- **Task requirements**:
Each line from the start of the data below through the one containing "tag(t_, 'slate of" must be reproduced exactly.
########
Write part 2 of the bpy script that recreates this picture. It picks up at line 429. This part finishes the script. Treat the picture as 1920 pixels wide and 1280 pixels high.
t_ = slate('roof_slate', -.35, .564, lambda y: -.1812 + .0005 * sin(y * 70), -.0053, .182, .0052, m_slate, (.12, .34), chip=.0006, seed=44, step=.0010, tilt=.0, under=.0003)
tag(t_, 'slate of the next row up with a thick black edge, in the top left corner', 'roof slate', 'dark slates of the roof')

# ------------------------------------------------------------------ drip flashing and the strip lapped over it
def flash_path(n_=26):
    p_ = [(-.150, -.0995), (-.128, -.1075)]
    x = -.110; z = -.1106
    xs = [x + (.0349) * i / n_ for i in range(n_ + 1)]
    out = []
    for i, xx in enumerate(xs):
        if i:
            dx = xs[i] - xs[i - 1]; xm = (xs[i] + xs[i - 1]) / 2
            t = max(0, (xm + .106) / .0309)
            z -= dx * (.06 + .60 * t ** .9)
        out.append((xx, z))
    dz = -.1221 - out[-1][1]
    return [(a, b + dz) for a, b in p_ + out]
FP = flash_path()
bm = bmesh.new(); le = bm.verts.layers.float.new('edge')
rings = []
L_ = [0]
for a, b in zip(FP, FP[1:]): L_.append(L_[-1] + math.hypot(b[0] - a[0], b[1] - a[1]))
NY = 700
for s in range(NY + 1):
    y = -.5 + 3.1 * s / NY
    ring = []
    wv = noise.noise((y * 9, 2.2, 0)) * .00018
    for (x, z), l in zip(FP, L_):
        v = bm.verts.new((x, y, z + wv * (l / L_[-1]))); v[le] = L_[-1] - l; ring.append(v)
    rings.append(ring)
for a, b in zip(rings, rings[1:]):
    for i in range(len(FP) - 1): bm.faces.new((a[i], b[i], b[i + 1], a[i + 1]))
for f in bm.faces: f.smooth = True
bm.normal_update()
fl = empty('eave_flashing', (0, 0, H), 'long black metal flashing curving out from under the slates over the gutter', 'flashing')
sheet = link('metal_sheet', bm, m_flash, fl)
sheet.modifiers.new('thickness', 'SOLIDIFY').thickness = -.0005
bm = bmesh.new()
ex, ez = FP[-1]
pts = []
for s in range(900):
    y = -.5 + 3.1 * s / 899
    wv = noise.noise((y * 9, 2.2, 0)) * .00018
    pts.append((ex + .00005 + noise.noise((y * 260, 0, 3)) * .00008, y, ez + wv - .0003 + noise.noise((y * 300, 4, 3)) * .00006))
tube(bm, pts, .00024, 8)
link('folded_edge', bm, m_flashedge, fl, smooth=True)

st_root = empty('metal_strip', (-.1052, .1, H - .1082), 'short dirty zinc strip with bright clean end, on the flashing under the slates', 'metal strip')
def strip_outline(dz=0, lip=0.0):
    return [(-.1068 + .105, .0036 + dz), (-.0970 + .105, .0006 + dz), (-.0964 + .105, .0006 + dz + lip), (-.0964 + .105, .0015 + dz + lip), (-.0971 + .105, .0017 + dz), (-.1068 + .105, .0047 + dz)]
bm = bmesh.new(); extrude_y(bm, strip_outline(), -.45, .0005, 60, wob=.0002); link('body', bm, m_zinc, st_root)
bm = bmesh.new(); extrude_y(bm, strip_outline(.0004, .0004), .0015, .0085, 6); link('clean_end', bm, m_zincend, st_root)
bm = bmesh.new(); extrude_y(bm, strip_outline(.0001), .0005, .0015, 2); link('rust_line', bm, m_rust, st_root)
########
- **Output for this task**:
Write part 2 of the bpy script that recreates this picture. It picks up at line 429. This part finishes the script. Treat the picture as 1920 pixels wide and 1280 pixels high.
t_ = slate('roof_slate', -.35, .564, lambda y: -.1812 + .0005 * sin(y * 70), -.0053, .182, .0052, m_slate, (.12, .34), chip=.0006, seed=44, step=.0010, tilt=.0, under=.0003)
tag(t_, 'slate of the next row up with a thick black edge, in the top left corner', 'roof slate', 'dark slates of the roof')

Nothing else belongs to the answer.